El revuelo generado por la reciente publicación del motu proprio del papa Francisco Traditionis Custodes puso en peligro la celebración de la peregrinación, de no ser por la rápida gestión de la organización y el Arzobispo de Oviedo. El disgusto generado por este documento fue rápidamente olvidado, dando paso a la belleza incomparable de la solemne liturgia tradicional y, sobre todo, por la verdadera presencia del mismo Cristo en el Altar. Estas celebraciones nos alcanzaron un pedazo de cielo a los afortunados que allí nos encontrábamos, y las ofrecimos para el buen porvenir de la Santa Madre Iglesia, del Papa Francisco y de nuestra patria. Las misas fueron celebradas de campaña, en un marco inmejorable: alrededor se alzaban grandes montañas, y el cielo asturiano, lleno de nubes grises, se contuvo sin descargar sus chaparrones, contrariando todos los pronósticos meteorológicos.

Detrás de todo esto, y ayudados por la satisfacción y la fuerza que proporciona trabajar para Dios y para el prójimo, estaban los voluntarios, que se encargaron diligentemente de tareas como montar las carpas para las misas, el avituallamiento durante el camino, la cena para apoyar a los peregrinos que necesitaban una sopa caliente, el transporte de mochilas, los coches escoba y muchas más tareas que pasan desapercibidas desde fuera. Sin el amor a Cristo y a la Virgen que todos ellos profesaban hubiera sido imposible de organizar un evento tan complejo desde el punto de vista logístico.

El tercer y último día de marcha, entre cánticos a la Virgen, sonrisas y rezos, llegamos a la Basílica de Santa María la Real de Covadonga. A sus puertas nos arrodillamos espontáneamente entonando Laudate Mariam. La peregrinación concluyó con un acto de consagración a la Virgen y con la despedida de los buenos amigos hechos durante el camino.
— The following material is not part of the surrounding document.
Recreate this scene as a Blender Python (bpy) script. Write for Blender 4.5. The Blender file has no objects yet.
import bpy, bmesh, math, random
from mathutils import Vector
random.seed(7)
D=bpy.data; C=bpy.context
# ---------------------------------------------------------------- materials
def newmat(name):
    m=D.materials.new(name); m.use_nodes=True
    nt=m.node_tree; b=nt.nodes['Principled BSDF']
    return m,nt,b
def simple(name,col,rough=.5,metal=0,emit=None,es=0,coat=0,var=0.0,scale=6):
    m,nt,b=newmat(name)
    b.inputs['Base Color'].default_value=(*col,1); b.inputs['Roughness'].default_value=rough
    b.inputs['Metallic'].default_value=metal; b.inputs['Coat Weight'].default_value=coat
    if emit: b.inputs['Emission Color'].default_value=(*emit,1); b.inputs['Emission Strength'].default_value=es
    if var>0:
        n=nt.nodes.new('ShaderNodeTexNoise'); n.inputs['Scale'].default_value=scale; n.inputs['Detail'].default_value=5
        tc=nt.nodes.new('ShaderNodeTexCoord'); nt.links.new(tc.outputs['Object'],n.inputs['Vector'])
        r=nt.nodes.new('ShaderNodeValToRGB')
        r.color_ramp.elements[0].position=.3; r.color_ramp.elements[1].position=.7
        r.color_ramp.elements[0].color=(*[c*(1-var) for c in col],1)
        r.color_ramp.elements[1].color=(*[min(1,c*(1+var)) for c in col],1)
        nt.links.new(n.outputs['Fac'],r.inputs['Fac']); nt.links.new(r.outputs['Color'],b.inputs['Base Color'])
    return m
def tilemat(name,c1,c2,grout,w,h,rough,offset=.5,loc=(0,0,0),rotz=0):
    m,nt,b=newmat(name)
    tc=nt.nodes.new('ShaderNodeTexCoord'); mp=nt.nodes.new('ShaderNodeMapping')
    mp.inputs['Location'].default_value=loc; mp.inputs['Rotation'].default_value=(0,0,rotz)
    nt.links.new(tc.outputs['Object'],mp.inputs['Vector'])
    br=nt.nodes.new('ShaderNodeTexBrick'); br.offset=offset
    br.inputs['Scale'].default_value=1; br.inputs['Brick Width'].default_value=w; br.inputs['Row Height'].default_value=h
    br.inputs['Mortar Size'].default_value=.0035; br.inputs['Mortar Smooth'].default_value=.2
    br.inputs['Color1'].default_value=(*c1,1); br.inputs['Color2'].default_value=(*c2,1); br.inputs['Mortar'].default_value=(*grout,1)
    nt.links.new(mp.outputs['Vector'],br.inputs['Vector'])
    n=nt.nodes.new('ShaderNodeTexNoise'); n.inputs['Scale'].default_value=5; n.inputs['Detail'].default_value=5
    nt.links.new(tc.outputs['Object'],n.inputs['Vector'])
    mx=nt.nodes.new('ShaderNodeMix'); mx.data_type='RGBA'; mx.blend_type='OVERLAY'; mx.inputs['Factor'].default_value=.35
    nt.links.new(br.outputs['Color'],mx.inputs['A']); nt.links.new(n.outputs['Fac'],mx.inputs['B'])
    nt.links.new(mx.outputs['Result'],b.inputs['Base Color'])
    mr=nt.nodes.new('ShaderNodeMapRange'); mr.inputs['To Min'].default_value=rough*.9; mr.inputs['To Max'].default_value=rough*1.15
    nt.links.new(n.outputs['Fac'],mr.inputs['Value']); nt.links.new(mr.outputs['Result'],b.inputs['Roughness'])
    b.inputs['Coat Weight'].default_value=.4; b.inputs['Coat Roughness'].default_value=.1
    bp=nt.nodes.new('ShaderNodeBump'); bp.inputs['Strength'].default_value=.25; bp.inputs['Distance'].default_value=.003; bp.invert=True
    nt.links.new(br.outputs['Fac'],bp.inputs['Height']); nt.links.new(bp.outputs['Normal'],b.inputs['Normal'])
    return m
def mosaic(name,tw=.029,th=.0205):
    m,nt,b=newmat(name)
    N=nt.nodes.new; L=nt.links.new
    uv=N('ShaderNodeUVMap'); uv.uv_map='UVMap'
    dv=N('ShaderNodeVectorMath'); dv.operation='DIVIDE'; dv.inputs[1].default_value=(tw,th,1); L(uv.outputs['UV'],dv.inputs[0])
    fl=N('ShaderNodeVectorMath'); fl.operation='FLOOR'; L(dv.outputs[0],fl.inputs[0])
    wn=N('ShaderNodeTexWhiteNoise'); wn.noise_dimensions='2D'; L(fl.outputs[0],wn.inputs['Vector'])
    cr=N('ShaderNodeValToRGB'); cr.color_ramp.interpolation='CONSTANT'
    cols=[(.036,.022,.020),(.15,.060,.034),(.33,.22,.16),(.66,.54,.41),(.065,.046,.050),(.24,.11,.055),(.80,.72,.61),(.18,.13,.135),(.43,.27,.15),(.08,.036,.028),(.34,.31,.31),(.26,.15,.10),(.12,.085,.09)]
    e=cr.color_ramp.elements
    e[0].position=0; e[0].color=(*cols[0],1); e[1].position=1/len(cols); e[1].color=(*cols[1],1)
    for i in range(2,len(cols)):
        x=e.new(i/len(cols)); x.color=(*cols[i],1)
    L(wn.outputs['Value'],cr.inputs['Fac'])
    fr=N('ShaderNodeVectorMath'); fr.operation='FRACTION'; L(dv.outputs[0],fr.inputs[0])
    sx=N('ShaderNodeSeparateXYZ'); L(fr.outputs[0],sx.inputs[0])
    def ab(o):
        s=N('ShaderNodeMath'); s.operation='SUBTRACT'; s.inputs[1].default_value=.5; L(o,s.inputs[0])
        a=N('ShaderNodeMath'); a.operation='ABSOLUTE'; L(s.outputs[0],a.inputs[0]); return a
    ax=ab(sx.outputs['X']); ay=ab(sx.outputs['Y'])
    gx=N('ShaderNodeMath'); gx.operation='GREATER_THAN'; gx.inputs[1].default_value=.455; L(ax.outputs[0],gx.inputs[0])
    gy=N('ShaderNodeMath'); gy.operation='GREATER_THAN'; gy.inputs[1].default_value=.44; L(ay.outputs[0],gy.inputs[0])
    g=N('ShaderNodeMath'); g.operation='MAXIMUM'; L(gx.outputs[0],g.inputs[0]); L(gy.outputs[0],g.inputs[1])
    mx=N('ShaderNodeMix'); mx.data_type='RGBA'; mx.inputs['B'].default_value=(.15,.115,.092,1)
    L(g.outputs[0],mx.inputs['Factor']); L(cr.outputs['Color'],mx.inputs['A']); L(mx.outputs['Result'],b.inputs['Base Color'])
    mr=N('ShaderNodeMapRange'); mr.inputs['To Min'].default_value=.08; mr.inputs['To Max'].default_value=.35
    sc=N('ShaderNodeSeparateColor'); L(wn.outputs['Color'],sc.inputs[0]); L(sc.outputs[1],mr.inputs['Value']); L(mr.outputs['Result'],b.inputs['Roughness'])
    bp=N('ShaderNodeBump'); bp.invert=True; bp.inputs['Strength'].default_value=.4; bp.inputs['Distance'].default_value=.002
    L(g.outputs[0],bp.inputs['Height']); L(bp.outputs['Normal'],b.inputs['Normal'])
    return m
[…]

Tras saludar a la imponente estatua del Rey Pelayo que preside la plaza, emprendimos el viaje de regreso a casa. Volvimos notando que no éramos los mismos que empezamos el camino y que dentro de nuestros lastimados cuerpos latía con fuerza nuestro corazón, renovado por la fe y las experiencias vividas, las cuales, Dios mediante, buscaremos reencontrar el año que viene.

 

Miguel Barchín

 

4 comentarios

  
TELÉMACO
Enhorabuena por esta maravillosa experiencia
06/08/21 12:59 PM
  
Francisco Suñé
Que la Virgen de Covadonga os bendiga y que Pelayo nos dé fortaleza. Un hermano vuestro desde Mallorca.
Quis ut Deus!
06/08/21 4:18 PM
  
Javidaba
Ave Maria, gratia plena, Dominus tecum...
07/08/21 12:13 PM
  
MARISOL
Desde Asturias, gracias por vuestra visita queridos hermanos en Cristo.